I wish the world get destroyed

Are you sure about that? Because your post history is public. You never asked out a girl before 2 months ago. You call her the love of your life and she rejected you. There are multiple posts about it. Why lie about being cheated on by someone that rejected you to make her sound evil? This is fucked up and all of this is 2 months ago when you were supposedly with her.

"I can so much relate to it. I proposed to the love of my life only to get rejected. She was the only one who would say "Don't worry I'll always be with you", "I'll always be by your side" and she was! But when I confessed she mutilated my heart. I just feel like would she really care if I just die? Is she feeling any regret or anything. But I know very well this is me trying to catch that sliver of hope which doesn't even exist. Now she hates me. Life is really not fair, it never was and never will be. Nobody is trying to understand my pain either. Internet is the only place where I can let it all out. Some kind stranger would just offer some consolation and that's better than talking to friend. Not kidding."

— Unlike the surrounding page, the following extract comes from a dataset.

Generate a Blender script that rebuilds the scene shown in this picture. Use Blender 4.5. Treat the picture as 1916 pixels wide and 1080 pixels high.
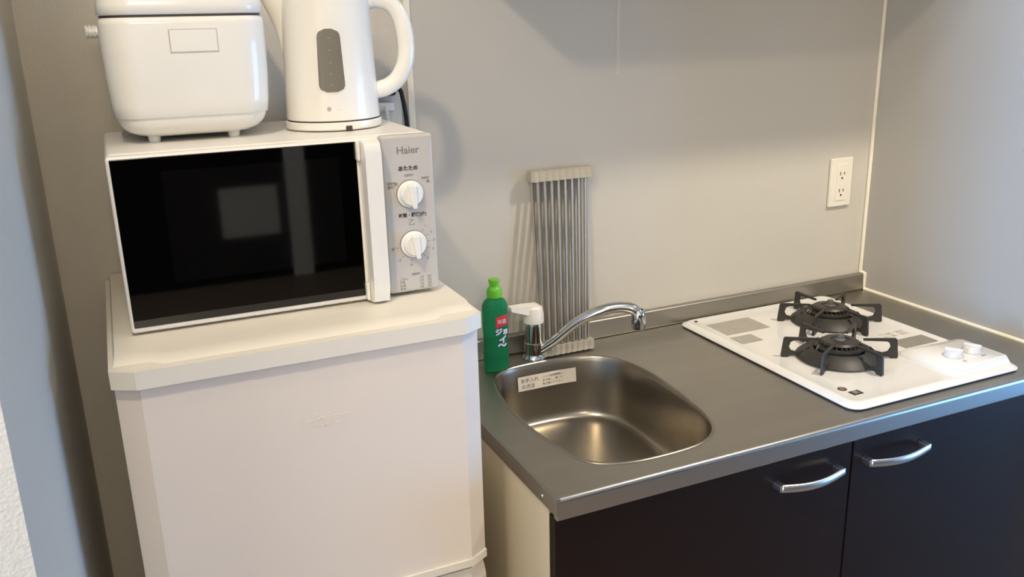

"What a beautiful story you guys have!! I also have someone I like but I don't think she feels the same. I wish we could end up like you guys. :( Edit: And I got rejected."

"Uhh makes sense. That was my first ever confession and rejection. Before I was too sacred to do that whuch was fine. I don't know why I had to go out of my way to do that. What I learned from this is "never again"."

"Yeah you're right about that. But I'm so bad at connecting with people(working on it) that I hardly have any friends much less female friends. I met this girl online and she is really good so I tried my best to leave an impression but failed miserably. She and a friend of mine got really close like I mentioned. So all my loses combined and this stupid attraction of mine is making me feel so empty. I think I should take a long break from Mmo."